--- Objective ---
Write out the lines from the top of the material through the line with "8).build('handle', M['chrome'], c)", exactly and with nothing added.

--- Supplied material ---
◇ ◇ ◇ ◇
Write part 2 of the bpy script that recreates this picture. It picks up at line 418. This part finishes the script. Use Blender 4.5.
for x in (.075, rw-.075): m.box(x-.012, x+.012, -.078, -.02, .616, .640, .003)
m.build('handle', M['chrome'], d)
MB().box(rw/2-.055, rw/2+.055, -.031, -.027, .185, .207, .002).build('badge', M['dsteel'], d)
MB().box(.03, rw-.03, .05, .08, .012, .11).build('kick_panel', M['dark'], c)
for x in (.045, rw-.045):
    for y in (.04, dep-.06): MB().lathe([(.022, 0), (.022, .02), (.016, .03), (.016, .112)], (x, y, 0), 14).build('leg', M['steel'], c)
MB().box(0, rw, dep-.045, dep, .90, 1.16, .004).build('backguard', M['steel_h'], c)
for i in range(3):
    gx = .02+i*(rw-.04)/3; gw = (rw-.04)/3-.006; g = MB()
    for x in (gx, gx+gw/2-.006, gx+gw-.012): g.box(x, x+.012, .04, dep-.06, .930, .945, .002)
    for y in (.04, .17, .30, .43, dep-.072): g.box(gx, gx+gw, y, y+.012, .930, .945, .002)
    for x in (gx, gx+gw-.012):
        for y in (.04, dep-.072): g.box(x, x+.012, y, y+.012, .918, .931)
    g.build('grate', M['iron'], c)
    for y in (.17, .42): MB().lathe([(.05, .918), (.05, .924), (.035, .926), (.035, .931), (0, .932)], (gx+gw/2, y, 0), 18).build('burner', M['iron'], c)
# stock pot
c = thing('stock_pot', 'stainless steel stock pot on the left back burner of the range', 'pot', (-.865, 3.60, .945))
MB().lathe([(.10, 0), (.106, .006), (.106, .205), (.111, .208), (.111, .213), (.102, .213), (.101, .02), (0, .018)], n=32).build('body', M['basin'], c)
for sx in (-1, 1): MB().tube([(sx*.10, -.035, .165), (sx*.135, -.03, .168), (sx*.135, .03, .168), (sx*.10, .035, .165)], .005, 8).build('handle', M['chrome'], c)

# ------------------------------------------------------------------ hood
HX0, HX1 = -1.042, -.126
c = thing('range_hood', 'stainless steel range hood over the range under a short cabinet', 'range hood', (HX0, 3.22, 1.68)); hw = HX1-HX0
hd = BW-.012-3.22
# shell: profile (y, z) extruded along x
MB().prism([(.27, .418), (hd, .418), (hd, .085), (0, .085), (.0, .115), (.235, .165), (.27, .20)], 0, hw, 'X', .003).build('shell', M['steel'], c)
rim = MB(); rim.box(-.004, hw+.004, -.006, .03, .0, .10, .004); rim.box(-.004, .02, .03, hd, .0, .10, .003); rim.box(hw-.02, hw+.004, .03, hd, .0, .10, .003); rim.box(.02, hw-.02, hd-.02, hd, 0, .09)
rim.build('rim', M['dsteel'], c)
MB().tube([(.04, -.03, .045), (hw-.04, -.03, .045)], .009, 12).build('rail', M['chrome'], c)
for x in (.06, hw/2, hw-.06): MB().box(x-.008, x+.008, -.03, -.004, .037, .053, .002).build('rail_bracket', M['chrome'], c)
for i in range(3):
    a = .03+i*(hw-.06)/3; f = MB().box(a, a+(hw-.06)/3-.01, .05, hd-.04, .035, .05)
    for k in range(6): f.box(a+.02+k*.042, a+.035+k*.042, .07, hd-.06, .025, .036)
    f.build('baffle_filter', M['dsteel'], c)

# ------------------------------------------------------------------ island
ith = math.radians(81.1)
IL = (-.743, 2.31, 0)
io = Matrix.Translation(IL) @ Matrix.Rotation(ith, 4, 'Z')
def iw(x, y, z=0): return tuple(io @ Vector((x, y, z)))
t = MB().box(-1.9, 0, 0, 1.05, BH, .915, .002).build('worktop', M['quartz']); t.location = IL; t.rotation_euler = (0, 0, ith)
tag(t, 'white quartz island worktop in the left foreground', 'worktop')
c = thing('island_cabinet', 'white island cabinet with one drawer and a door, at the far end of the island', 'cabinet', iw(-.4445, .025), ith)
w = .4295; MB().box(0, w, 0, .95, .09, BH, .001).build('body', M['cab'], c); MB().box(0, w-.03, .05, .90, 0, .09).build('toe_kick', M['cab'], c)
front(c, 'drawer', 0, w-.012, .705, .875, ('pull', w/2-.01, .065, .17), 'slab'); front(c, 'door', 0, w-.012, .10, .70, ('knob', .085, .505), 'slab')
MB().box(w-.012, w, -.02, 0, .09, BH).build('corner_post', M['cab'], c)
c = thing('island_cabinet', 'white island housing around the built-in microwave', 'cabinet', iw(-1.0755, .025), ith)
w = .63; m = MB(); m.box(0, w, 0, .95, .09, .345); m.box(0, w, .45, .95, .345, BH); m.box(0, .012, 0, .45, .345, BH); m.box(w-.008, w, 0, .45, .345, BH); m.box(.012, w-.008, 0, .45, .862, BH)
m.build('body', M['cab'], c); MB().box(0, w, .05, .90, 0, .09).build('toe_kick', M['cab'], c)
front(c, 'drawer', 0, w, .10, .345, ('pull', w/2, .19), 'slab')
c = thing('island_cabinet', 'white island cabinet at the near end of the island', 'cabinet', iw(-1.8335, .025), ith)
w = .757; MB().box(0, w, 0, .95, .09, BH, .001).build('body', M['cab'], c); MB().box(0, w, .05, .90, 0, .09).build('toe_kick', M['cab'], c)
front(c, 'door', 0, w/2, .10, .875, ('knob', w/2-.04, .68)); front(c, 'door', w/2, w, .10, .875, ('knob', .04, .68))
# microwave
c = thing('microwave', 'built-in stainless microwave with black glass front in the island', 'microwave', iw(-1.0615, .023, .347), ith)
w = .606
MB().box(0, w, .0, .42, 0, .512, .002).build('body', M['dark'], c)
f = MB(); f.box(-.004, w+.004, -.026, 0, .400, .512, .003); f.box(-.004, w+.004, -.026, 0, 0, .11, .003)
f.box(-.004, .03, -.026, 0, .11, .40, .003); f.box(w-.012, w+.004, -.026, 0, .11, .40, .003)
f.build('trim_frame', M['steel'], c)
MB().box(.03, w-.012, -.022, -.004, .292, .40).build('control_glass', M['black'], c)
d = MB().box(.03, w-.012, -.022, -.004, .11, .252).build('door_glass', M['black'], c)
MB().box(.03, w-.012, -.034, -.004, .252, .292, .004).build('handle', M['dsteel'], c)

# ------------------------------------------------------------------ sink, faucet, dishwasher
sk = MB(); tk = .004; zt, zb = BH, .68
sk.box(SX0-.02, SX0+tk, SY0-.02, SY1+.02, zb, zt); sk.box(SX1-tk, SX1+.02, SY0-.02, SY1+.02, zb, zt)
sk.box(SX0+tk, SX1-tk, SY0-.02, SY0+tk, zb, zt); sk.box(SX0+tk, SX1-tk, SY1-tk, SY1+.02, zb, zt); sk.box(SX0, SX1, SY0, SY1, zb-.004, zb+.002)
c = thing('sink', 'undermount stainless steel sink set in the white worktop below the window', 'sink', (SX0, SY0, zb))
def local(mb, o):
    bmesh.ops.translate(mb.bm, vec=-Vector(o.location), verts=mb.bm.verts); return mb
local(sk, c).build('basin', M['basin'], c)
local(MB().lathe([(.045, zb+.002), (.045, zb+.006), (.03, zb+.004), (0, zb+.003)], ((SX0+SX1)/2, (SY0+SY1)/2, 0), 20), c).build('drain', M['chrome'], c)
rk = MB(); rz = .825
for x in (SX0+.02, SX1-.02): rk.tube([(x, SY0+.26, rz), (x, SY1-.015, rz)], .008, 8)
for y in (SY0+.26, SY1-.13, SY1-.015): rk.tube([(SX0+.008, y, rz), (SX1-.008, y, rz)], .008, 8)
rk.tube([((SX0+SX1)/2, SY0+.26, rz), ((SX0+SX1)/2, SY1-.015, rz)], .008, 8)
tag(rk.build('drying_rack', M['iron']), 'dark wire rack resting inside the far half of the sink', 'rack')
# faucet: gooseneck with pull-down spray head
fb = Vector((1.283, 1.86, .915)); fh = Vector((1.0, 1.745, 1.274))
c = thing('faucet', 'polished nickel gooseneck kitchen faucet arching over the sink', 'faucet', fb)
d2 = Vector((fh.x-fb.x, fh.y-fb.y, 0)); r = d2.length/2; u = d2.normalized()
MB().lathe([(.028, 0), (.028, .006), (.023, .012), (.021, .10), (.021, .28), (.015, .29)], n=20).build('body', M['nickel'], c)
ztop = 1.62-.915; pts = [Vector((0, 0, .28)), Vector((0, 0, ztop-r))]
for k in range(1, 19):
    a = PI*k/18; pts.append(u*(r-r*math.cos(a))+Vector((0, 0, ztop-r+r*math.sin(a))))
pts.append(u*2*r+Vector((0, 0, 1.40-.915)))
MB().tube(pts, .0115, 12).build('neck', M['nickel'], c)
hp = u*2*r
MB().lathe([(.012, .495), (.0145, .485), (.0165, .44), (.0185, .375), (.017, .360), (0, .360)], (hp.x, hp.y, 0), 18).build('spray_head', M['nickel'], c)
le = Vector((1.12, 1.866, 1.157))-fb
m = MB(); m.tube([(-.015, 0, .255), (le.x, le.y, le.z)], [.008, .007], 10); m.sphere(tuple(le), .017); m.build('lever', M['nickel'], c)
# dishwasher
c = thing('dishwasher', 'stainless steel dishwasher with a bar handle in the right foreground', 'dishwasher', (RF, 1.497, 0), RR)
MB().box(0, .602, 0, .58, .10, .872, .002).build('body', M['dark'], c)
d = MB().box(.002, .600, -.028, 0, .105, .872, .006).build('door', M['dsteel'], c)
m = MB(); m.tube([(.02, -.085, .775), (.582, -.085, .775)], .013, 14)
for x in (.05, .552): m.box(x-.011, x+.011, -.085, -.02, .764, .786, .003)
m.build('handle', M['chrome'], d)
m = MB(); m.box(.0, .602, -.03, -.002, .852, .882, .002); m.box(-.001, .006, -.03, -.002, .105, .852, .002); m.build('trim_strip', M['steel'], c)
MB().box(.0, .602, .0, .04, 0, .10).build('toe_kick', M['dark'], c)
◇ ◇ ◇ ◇
--- Exercise output ---
Write part 2 of the bpy script that recreates this picture. It picks up at line 418. This part finishes the script. Use Blender 4.5.
for x in (.075, rw-.075): m.box(x-.012, x+.012, -.078, -.02, .616, .640, .003)
m.build('handle', M['chrome'], d)
MB().box(rw/2-.055, rw/2+.055, -.031, -.027, .185, .207, .002).build('badge', M['dsteel'], d)
MB().box(.03, rw-.03, .05, .08, .012, .11).build('kick_panel', M['dark'], c)
for x in (.045, rw-.045):
    for y in (.04, dep-.06): MB().lathe([(.022, 0), (.022, .02), (.016, .03), (.016, .112)], (x, y, 0), 14).build('leg', M['steel'], c)
MB().box(0, rw, dep-.045, dep, .90, 1.16, .004).build('backguard', M['steel_h'], c)
for i in range(3):
    gx = .02+i*(rw-.04)/3; gw = (rw-.04)/3-.006; g = MB()
    for x in (gx, gx+gw/2-.006, gx+gw-.012): g.box(x, x+.012, .04, dep-.06, .930, .945, .002)
    for y in (.04, .17, .30, .43, dep-.072): g.box(gx, gx+gw, y, y+.012, .930, .945, .002)
    for x in (gx, gx+gw-.012):
        for y in (.04, dep-.072): g.box(x, x+.012, y, y+.012, .918, .931)
    g.build('grate', M['iron'], c)
    for y in (.17, .42): MB().lathe([(.05, .918), (.05, .924), (.035, .926), (.035, .931), (0, .932)], (gx+gw/2, y, 0), 18).build('burner', M['iron'], c)
# stock pot
c = thing('stock_pot', 'stainless steel stock pot on the left back burner of the range', 'pot', (-.865, 3.60, .945))
MB().lathe([(.10, 0), (.106, .006), (.106, .205), (.111, .208), (.111, .213), (.102, .213), (.101, .02), (0, .018)], n=32).build('body', M['basin'], c)
for sx in (-1, 1): MB().tube([(sx*.10, -.035, .165), (sx*.135, -.03, .168), (sx*.135, .03, .168), (sx*.10, .035, .165)], .005, 8).build('handle', M['chrome'], c)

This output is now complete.